Elle ne faisait pas figure de favorite, loin de là. Elle n’était pas mentionnée dans les communiqués de presse, ni dans l’immense majorité des articles présentant les stars en lice. Nous étions pourtant une jolie poignée de Grenoblois à savoir. A savoir que Sophie ne porte pas un tel nom de famille pour rien. En attendant que la nouvelle pensionnaire de l’équipe de France de trail revienne de ses vacances bien méritées et réponde à une interview, retour sur l’itinéraire de celle qui, pour moi, est bien plus qu’une championne puisqu’elle est avant tout une amie. 

C’est en 2011 que je rencontre Sophie, non pas sur un sentier, mais au bord d’une piste en tartan, à Grenoble. A l’époque, je tente d’émerger d’une longue et difficile période de blessure qui a marqué la fin de ma modeste carrière de marcheuse athlétique. La course en montagne est alors une perspective séduisante, pleine de promesses d’évasion et de sensations radicalement différentes de celles que j’ai éprouvées pendant près de 15 ans sur les pistes d’athlétisme et les circuits ultra-plats en bitume. Bref, je débarque en septembre 2011 dans le groupe de trail et course en montagne de l’Entente Athlétique Grenoble avec une envie dévorante de courir. Et je tombe sur Sophie, petit bout de femme dynamique qui me raconte très vite sa passion pour tous les sports : escalade, VTT, surf des mers, snowboard, raid multisports… La liste de ses activités sportives est longue ! Pourtant cette Bourguignonne d’origine s’est retrouvée un peu par hasard sur les sentiers de la Terra Modana en 2008. Séduite par l’ambiance et le type d’effort qu’est le trail, Sophie décide de se lancer dans la discipline. Depuis, elle n’a plus quitté les baskets et s’entraîne avec enthousiasme et rigueur.
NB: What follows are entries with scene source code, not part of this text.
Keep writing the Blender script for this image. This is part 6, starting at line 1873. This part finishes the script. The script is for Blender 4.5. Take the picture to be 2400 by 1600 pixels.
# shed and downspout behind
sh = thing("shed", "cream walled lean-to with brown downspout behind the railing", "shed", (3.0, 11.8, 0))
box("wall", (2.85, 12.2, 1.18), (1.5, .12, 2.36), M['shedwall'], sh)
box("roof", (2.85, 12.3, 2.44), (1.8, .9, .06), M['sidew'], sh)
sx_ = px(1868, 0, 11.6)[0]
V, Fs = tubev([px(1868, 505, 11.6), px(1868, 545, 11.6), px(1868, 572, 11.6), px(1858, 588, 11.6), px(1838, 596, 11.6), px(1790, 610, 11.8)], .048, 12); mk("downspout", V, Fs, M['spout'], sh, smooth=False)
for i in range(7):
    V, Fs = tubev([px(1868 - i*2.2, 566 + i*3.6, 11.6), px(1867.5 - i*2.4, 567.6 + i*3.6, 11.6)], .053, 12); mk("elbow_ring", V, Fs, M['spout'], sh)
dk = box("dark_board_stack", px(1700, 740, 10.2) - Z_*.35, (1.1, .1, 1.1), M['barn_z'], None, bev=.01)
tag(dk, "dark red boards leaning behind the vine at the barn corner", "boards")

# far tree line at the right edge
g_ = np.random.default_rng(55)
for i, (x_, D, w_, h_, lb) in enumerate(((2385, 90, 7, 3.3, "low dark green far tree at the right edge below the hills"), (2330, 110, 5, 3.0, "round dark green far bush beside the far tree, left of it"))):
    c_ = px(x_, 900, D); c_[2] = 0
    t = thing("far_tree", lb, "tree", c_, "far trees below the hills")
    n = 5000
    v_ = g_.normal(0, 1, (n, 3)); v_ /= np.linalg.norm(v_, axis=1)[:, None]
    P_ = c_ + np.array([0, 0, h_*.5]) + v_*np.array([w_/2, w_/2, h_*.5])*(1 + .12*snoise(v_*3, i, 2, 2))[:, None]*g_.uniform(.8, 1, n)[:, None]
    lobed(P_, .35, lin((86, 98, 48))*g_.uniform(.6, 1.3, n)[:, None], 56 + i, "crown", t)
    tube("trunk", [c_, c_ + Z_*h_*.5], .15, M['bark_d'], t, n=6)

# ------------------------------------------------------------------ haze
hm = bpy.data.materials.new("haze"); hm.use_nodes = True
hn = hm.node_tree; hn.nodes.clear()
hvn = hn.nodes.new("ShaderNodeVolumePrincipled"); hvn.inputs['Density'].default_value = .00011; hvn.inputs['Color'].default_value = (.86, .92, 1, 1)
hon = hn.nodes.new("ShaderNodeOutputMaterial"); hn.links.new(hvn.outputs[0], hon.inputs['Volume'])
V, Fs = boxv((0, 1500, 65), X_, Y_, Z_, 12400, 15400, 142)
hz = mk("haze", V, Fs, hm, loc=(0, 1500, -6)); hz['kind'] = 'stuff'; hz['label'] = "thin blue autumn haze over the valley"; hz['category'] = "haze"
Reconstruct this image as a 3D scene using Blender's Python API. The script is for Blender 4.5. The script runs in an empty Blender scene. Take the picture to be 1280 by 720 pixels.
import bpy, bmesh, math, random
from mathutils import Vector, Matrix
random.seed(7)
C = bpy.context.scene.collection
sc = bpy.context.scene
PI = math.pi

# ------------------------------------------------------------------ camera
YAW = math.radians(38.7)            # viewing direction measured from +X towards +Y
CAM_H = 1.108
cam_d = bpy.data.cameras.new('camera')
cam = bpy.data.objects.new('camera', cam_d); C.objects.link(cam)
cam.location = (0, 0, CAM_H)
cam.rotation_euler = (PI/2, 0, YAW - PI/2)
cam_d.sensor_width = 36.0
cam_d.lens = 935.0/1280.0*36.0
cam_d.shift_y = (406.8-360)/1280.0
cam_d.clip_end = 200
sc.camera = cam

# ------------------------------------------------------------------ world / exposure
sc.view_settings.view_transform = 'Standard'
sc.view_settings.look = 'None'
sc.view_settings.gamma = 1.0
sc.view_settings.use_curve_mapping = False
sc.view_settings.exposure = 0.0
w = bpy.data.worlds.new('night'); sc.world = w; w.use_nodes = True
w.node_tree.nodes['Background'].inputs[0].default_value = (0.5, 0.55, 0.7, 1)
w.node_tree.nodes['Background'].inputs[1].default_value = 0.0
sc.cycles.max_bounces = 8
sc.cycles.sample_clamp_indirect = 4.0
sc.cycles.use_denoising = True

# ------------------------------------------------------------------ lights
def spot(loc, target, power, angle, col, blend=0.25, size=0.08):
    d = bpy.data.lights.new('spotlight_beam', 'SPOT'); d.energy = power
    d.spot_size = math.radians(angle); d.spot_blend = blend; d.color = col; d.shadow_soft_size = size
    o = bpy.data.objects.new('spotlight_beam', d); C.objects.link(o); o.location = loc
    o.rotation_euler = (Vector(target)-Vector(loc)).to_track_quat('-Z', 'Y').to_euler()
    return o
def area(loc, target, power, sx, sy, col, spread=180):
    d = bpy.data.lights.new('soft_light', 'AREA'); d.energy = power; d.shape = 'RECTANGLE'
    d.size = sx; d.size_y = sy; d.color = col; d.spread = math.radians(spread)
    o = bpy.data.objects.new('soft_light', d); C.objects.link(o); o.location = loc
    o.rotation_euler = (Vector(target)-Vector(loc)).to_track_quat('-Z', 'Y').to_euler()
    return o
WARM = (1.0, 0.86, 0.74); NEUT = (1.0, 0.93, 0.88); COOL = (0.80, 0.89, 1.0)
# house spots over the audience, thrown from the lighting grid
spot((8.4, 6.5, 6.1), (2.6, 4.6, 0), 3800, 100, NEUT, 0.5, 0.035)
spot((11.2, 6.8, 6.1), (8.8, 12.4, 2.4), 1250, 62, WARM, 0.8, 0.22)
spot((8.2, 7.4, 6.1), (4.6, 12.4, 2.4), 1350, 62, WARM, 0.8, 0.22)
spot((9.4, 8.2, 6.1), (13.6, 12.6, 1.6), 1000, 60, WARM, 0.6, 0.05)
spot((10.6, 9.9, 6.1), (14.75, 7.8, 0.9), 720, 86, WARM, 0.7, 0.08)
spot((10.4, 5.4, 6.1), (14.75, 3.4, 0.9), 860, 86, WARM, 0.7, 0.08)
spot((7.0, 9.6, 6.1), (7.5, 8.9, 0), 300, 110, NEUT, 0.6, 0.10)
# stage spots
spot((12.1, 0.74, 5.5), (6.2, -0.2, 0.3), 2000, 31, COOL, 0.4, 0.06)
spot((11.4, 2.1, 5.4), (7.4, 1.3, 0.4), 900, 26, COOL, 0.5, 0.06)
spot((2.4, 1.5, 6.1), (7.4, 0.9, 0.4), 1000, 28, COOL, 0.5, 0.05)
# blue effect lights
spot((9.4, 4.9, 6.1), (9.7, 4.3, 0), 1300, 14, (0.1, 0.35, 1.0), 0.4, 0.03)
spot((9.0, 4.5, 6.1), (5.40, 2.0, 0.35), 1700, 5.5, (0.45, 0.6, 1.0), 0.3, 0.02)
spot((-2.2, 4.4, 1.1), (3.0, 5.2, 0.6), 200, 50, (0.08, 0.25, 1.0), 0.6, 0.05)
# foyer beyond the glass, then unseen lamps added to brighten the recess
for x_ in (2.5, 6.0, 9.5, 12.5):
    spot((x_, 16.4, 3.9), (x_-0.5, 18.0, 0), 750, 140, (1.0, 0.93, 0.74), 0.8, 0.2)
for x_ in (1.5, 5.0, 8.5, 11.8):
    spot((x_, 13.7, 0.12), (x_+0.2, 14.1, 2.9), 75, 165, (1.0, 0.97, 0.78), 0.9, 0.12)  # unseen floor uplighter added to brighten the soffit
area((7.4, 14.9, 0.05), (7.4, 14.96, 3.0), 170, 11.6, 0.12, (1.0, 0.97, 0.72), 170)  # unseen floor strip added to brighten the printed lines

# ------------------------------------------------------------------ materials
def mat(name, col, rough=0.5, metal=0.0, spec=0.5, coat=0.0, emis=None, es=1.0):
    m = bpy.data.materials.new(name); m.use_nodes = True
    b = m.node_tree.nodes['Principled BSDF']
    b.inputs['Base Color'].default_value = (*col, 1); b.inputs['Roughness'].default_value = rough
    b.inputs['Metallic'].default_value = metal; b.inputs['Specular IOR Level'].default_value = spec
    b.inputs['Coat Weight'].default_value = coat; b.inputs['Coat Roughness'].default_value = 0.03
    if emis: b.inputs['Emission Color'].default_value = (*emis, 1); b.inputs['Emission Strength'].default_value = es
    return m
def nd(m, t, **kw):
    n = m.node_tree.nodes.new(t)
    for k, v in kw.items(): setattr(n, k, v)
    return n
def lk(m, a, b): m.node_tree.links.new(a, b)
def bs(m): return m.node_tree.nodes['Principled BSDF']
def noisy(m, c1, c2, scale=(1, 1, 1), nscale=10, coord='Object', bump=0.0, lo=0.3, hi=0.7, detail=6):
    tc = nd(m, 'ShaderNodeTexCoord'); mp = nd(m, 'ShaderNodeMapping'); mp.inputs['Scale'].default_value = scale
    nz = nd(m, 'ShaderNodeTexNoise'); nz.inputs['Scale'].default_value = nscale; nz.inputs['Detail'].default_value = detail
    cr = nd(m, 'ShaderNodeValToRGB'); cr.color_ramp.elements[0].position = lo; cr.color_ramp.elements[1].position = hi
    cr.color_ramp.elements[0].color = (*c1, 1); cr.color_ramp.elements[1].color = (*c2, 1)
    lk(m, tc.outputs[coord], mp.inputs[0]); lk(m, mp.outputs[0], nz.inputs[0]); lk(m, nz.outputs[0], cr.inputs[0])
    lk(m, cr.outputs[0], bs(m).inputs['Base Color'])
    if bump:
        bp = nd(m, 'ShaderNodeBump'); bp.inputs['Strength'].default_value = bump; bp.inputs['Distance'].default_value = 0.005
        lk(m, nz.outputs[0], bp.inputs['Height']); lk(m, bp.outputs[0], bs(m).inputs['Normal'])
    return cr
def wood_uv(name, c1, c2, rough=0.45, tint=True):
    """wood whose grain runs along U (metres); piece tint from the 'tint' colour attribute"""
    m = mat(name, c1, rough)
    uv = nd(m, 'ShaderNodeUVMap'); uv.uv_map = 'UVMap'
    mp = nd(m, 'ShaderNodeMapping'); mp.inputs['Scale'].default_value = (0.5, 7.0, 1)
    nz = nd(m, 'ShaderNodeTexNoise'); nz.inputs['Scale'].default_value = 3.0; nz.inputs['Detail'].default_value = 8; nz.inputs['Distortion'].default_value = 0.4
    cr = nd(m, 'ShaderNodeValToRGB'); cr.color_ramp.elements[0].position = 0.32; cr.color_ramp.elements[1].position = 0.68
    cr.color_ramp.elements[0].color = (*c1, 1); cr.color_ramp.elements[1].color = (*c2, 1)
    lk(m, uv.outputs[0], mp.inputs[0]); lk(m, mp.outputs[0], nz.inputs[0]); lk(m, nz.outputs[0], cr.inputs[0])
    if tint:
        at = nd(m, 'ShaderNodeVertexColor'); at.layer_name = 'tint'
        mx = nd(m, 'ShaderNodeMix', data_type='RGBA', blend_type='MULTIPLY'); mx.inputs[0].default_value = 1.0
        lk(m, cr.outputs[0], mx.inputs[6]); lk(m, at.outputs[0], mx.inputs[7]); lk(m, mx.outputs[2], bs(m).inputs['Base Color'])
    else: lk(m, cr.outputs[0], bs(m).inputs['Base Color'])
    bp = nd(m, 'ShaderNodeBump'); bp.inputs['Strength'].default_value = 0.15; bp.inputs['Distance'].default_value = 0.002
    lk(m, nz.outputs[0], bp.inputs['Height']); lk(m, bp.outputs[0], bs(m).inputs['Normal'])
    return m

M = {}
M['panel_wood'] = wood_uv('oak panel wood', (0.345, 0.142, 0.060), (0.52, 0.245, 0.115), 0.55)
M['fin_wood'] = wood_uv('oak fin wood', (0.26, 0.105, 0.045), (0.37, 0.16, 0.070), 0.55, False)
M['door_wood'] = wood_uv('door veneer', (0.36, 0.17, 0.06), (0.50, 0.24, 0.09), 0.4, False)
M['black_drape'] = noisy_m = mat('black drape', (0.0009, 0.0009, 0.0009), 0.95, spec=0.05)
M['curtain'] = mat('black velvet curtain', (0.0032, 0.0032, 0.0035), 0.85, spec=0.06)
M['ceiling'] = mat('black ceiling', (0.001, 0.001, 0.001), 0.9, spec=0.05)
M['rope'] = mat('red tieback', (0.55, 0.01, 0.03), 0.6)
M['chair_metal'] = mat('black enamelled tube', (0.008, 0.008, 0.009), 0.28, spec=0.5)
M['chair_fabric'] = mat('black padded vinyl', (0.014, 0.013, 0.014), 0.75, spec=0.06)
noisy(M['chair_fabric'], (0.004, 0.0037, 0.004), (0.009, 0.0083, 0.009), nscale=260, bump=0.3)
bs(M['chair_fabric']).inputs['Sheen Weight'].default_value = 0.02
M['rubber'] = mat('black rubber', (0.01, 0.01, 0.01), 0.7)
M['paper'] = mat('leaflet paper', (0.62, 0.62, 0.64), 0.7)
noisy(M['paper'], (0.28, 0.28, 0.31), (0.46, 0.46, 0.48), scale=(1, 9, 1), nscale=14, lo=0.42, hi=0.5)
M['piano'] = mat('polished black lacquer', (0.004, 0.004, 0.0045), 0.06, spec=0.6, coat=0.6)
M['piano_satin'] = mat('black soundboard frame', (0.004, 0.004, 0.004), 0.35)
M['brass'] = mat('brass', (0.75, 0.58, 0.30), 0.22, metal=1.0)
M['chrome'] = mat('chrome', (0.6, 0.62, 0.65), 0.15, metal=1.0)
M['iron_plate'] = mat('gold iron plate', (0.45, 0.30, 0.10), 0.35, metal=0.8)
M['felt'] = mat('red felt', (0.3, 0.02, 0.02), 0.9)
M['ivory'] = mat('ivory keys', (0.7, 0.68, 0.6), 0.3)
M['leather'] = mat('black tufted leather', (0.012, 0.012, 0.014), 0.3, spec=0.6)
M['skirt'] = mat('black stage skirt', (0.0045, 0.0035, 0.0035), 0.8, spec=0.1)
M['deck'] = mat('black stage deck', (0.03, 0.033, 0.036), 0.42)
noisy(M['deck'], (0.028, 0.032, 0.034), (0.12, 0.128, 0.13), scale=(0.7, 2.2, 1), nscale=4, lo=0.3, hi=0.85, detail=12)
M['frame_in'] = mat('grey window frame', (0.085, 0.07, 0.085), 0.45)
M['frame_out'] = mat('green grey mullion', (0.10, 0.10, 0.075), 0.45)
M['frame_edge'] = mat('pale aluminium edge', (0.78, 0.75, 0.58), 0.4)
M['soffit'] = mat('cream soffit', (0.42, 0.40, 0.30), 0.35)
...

Se contenter de courir ? Sophie en est tout simplement incapable ! « Je suis hyperactive, je ne tiens pas en place », affirme-t-elle en riant lorsque je l’interviewe en 2012. Alors elle nage, pédale sur la route et dans les bois, fréquente une salle de sports… et assume en même temps un poste à responsabilité dans l’industrie chimique. « Ce ne sont pas des entraînements que je subis chaque jour, loin de là », assure la Grenobloise d’adoption. « Je ne suis pas une acharnée. Bouger est un besoin et une détente. Non, je ne me prends pas au sérieux ! »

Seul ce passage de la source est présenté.